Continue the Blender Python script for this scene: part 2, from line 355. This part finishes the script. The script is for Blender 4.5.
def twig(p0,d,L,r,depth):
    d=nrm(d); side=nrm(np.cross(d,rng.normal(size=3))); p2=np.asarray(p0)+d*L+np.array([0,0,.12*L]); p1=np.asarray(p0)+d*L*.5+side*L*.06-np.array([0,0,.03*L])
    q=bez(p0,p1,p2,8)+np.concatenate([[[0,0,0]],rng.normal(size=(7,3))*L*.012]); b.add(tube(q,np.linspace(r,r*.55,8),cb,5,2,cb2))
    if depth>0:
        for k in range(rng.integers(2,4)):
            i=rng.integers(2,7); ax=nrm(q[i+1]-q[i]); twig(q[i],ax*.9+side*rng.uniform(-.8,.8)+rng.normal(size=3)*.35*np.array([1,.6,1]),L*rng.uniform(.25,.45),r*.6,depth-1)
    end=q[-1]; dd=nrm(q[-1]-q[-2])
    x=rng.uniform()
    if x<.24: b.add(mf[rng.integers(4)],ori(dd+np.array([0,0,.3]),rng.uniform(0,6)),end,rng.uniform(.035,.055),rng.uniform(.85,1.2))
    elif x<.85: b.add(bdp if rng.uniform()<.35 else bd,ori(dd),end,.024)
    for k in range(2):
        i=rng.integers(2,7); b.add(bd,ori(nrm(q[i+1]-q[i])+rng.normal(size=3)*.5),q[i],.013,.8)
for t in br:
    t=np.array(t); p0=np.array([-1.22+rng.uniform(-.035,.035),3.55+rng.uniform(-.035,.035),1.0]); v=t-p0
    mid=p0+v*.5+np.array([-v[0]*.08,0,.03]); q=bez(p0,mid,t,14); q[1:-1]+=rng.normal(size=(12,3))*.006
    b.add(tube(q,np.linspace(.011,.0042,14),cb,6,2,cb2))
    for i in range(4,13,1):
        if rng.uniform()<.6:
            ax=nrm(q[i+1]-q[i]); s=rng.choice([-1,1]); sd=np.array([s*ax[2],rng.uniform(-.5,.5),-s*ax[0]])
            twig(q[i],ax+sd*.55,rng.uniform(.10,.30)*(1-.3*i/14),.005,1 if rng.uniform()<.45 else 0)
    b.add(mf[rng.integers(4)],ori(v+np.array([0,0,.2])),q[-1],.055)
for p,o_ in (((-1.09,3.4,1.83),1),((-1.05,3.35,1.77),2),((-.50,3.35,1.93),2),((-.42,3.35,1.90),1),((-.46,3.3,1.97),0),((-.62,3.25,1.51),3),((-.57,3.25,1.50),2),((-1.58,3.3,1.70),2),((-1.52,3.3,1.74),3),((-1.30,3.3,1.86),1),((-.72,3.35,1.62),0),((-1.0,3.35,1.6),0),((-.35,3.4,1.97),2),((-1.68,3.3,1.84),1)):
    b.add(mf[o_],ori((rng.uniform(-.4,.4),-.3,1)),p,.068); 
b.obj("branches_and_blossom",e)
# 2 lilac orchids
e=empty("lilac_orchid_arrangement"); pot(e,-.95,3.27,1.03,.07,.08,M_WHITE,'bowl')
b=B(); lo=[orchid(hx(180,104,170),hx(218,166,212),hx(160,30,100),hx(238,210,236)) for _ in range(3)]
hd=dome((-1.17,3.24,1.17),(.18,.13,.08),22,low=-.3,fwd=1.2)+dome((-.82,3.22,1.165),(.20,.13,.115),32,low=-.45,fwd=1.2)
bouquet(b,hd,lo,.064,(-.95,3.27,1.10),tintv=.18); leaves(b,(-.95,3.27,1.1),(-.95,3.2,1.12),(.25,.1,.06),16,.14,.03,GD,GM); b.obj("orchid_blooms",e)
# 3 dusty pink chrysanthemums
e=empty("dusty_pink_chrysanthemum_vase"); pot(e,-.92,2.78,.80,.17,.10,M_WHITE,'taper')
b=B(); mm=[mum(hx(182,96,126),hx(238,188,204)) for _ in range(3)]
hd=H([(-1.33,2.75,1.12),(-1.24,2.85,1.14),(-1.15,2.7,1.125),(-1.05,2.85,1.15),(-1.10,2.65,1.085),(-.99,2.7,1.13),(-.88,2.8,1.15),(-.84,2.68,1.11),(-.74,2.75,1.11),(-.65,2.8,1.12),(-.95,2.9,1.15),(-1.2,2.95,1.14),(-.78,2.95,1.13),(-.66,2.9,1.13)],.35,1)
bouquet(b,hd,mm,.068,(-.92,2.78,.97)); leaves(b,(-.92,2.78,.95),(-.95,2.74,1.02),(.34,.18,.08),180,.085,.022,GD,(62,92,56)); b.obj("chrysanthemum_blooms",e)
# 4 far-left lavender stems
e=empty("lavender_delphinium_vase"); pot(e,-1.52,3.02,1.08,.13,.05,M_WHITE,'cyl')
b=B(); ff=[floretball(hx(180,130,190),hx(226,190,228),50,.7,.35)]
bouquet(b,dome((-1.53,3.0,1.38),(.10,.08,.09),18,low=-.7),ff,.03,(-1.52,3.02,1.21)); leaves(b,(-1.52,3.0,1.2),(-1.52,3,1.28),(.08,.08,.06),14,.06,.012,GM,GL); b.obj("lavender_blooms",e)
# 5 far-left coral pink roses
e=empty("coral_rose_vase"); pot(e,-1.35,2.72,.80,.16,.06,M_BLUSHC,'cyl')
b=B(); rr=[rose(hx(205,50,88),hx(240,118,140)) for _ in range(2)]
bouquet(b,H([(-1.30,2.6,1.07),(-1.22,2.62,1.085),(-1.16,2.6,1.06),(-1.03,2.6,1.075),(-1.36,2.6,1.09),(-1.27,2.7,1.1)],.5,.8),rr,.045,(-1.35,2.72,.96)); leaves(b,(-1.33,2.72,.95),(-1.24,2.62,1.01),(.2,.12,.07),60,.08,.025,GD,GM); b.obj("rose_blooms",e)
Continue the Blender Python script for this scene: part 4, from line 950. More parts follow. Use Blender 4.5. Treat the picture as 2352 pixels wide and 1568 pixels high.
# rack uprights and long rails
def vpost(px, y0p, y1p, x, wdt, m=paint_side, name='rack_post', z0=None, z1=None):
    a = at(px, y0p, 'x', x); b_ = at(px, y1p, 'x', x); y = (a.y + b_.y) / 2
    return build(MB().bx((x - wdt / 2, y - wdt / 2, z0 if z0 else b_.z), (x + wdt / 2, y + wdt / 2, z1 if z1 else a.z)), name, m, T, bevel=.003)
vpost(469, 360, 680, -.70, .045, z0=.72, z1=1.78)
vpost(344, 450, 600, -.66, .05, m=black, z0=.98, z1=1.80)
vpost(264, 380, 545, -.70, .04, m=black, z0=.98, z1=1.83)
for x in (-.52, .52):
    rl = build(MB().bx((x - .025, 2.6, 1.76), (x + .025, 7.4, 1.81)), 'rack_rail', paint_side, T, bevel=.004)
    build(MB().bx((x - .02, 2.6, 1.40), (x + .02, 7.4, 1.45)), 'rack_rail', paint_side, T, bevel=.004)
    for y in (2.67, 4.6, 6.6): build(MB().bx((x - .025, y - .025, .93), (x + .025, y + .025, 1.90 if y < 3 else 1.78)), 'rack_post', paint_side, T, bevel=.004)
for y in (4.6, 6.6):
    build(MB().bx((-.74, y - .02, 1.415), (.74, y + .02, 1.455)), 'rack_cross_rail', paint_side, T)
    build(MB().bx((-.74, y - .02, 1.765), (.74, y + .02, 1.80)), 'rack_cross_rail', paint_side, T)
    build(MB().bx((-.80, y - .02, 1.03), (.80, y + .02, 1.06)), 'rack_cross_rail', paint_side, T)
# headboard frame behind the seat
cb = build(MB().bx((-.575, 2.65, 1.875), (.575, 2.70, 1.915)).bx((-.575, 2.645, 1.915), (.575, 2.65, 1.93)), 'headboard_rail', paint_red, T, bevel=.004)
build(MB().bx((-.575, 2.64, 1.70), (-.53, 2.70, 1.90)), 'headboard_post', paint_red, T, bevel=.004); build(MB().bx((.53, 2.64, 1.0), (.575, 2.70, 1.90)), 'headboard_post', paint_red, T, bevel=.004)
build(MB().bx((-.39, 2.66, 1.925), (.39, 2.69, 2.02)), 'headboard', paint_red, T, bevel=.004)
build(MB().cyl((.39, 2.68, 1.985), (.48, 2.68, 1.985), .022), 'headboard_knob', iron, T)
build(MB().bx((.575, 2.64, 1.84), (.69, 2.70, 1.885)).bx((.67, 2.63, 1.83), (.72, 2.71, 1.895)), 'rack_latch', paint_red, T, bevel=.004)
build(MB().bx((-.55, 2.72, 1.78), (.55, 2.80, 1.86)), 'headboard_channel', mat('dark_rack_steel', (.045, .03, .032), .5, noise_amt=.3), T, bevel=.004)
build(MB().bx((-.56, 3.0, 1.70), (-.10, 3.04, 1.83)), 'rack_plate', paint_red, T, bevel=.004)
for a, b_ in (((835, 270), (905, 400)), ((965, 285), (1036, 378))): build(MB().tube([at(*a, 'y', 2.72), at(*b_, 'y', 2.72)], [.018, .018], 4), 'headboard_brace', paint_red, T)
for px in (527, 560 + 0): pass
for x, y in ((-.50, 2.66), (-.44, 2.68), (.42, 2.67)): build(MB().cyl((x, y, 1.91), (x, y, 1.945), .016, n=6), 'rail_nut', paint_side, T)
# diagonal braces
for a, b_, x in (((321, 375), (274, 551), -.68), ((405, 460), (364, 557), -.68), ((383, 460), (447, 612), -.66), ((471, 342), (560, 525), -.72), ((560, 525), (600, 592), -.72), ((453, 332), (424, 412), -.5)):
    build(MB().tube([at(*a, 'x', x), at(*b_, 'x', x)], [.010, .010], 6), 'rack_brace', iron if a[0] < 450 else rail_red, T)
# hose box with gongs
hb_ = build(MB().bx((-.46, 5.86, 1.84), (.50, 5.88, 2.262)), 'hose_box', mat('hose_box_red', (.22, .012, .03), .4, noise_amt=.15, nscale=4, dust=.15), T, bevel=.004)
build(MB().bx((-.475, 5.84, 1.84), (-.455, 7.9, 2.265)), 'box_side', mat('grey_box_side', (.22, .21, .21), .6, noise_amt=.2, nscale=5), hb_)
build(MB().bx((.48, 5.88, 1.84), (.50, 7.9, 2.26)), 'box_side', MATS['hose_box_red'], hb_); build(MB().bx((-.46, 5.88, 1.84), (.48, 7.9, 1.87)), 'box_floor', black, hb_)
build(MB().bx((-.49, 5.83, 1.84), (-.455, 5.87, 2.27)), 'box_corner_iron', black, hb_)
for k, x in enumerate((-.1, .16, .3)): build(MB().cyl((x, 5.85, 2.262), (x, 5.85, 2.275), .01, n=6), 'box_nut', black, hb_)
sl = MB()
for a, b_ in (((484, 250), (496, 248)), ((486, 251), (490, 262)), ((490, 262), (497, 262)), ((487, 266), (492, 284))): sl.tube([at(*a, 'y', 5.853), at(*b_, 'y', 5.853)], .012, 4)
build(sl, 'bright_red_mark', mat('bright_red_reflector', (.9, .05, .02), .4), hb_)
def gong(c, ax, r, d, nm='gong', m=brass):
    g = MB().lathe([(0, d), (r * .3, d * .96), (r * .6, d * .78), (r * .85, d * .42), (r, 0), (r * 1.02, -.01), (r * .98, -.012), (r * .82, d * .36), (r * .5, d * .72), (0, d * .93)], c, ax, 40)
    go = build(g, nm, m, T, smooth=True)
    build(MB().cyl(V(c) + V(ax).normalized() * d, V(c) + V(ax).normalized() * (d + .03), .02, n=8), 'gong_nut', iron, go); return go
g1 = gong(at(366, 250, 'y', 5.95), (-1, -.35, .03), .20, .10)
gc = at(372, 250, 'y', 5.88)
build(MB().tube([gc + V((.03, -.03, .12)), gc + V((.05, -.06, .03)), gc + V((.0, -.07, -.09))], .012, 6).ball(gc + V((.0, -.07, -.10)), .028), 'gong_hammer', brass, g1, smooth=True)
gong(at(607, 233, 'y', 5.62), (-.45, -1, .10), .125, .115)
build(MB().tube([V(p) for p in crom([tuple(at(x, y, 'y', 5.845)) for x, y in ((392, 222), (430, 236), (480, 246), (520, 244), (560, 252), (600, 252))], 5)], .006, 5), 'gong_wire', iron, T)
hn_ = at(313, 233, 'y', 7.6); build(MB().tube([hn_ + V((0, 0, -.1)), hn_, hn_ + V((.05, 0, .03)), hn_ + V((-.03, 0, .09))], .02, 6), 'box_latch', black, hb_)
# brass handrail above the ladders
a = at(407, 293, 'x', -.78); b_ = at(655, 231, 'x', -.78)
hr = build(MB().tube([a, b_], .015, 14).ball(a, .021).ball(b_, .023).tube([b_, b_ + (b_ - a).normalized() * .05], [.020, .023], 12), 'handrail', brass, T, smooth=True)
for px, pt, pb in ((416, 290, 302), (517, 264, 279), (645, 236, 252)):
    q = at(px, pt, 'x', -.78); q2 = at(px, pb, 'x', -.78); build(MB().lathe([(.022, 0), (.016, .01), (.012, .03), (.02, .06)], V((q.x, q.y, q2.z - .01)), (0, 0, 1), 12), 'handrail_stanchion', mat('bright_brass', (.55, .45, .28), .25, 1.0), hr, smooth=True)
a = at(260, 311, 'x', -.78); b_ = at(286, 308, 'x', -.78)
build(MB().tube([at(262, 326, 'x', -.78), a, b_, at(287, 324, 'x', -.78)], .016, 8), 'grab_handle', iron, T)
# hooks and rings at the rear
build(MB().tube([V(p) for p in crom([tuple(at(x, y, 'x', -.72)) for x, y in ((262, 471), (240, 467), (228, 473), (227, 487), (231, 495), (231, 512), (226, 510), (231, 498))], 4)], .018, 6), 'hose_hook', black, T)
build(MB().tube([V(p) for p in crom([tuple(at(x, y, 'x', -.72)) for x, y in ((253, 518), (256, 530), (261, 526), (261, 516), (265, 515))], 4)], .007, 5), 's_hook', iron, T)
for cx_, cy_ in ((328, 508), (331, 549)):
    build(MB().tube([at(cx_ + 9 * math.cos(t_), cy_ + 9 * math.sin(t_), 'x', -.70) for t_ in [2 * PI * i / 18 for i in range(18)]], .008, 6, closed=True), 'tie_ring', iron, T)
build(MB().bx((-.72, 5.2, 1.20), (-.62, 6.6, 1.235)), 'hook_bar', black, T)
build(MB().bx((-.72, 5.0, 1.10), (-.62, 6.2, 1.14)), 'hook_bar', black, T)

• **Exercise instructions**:
Looking at the material above, count the lines containing the string "leaves" and reply with the count alone.

• **Full answer**:
4